A 25-year sentence was handed down on Oct. 1 to Anthony J. DeMarco III, the U.S. Attorney for the Eastern District of Pennsylvania announced. DeMarco pled guilty in March to a $30 million sale-leaseback scheme operated through his company, DeMarco REI Inc., where equity was stripped from victims’ properties and the properties were left to fall into foreclosure. Around $245,000 was received from the only couple to come up with enough money to execute the re-purchase, but that money was used to purchase a Ferrari for DeMarco, jewelry for his girlfriend and other miscellaneous expenses.
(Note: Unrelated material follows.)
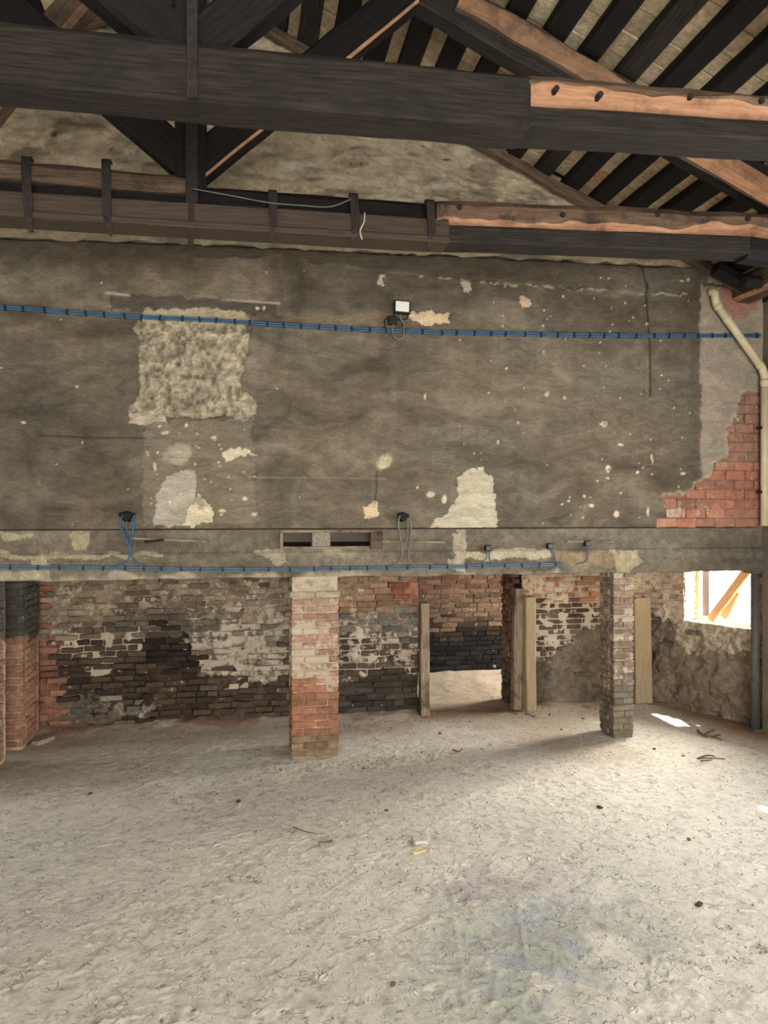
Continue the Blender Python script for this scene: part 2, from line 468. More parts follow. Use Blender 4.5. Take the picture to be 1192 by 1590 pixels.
def eval_zones(px, py, X, Z, zones, base, warp=6.0, seed=0):
    """base/zones: (polygon, brick rgb, mortar rgb, limewash on bricks, limewash on mortar, share of bricks lost)"""
    wx = px + (fbm(X * 7 + 3, Z * 7, 4, seed) - .5) * 2 * warp * 1.6
    wy = py + (fbm(X * 7 + 31, Z * 7 + 9, 4, seed + 3) - .5) * 2 * warp * 1.6
    sh = px.shape
    cb = np.empty(sh + (3,)); cb[:] = lin(base[0]); cm = np.empty(sh + (3,)); cm[:] = lin(base[1])
    wb = np.full(sh, base[2]); wm = np.full(sh, base[3]); sk = np.full(sh, base[4])
    for z in zones:
        k = inpoly(wx, wy, z[0])
        cb[k] = lin(z[1]); cm[k] = lin(z[2]); wb[k] = z[3]; wm[k] = z[4]; sk[k] = z[5]
    return cb, cm, wb, wm, sk

def brick_field(parent, o, d, nrm, s0, s1, z0, z1, BL, hc, zones, base, proud=0.008, rough=0.007, seed=0, keep=None, joint=0.012, lump=None, warp=6):
    rnd = random.Random(seed); d = Vector(d); nrm = Vector(nrm); o = Vector(o)
    rot = math.atan2(d.y, d.x); n = int(round((z1 - z0) / hc)); hc = (z1 - z0) / n; cnt = 0
    items = []
    for r in range(n):
        zc = z0 + (r + .5) * hc
        s = s0 - (BL * .5 if r % 2 else 0.0) - rnd.uniform(0, .03)
        while s < s1 - .02:
            l = BL * rnd.uniform(.9, 1.1) * (0.52 if rnd.random() < .16 else 1)
            a, b = max(s, s0), min(s + l, s1)
            s += l
            if b - a < .05: continue
            items.append(((a + b) / 2, zc + rnd.uniform(-.004, .004), b - a - joint, hc - joint + rnd.uniform(-.004, .003)))
    S = np.array([i[0] for i in items]); Zc = np.array([i[1] for i in items])
    Xw = o.x + d.x * S; Yw = o.y + d.y * S
    px, py = PR(Xw, Yw, Zc)
    cb, cm, wb, wm, sk = eval_zones(px, py, S, Zc, zones, base, warp, seed)
    for i, (s, z, l, h) in enumerate(items):
        if rnd.random() < sk[i]: continue
        if keep and not keep(s, z): continue
        pr = proud + rnd.uniform(-rough, rough)
        if lump is not None: pr += float(lump(np.array([s]), np.array([z]))[0])
        c = o + d * s + nrm * (pr - .05); c.z = z
        v = rnd.uniform(.62, 1.42); hue = rnd.uniform(-.1, .1)
        col = cb[i] * v * np.array([1 + hue * .6, 1, 1 - hue])
        put_brick(parent, c, l, h, rot, (col[0], col[1], col[2], min(1, max(0, wb[i] + rnd.uniform(-.22, .22)))), tilt=rnd.uniform(-.012, .012))
        cnt += 1
    return cnt

def core_wall(name, o, d, nrm, s0, s1, z0, z1, step, zones, base, amp=0.018, seed=0, parent=None, keep=None, lump=None, warp=6):
    o = Vector(o); d = Vector(d); nrm = Vector(nrm)
    s = np.linspace(s0, s1, int((s1 - s0) / step) + 2); z = np.linspace(z0, z1, int((z1 - z0) / step) + 2)
    S, Z = np.meshgrid(s, z, indexing='ij')
    h = (fbm(S * 9, Z * 9, 5, seed) - .5) * amp * 1.6 + (fbm(S * 3, Z * 3, 3, seed + 5) - .5) * amp - .004
    if lump is not None: h = h + lump(S, Z)
    X = o.x + d.x * S; Y = o.y + d.y * S
    px, py = PR(X, Y, Z)
    cb, cm, wb, wm, sk = eval_zones(px, py, S, Z, zones, base, warp, seed)
    cm = cm * (0.8 + 0.4 * fbm(S * 14, Z * 14, 3, seed + 2))[..., None]
    col = np.concatenate([cm, wm[..., None]], -1)
    # normal orientation
    fl = (d.cross(Vector((0, 0, 1)))).dot(nrm) < 0
    kp = None
    if keep is not None: kp = keep((S[:-1, :-1] + S[1:, 1:]) / 2, (Z[:-1, :-1] + Z[1:, 1:]) / 2)
    return grid_obj(name, X + nrm.x * h, Y + nrm.y * h, Z, col, M_CORE, parent, keep=kp, flip=fl)

# ================================================================== STRUCTURE
YW = 7.60           # face of the rendered wall and of the concrete beam
YB = 9.10           # face of the brick wall under the beam
ZB0, ZB1, ZB2 = 1.755, 2.0, 2.228
RX, RZ, RS = -0.5, 7.36, 0.44
def zroof(X): return RZ - RS * abs(X - RX)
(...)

Other defendants in the case include Michael Richard Roberts, who was sentenced to 10 years; Sean Ryan McBride, who was sentenced to 63 months; and Eric Bascove, who received a 41-month sentence.

The U.S. Attorney’s Office for the Middle District of Pennsylvania said on July 20 that Joanne M. Seeley was sentenced to 238 months in prison for defrauding 36 homeowners out of $2,470,666 between 2006 and 2008. Through her company S&D Property Solutions, The licensed Realtor is accused of deceiving borrowers into transferring the titles to their homes based on the premise that they would lease back the homes until they could buy them back. Instead, Seeley deceived dozens of mortgage lenders to obtain loans where she stole equity in the properties.

Frederic Alan Gladle earned $1.6 million from more than 1,100 distressed borrowers by using bankruptcy fraud to delay their foreclosures, a statement from the Office of the Special Inspector General for the Troubled Asset Relief Program said. Gladle, who was sentenced in U.S. District Court for the Central District of California on May 4 to 61 months in prison, pled guilty in January. He charged $750 a month for his services.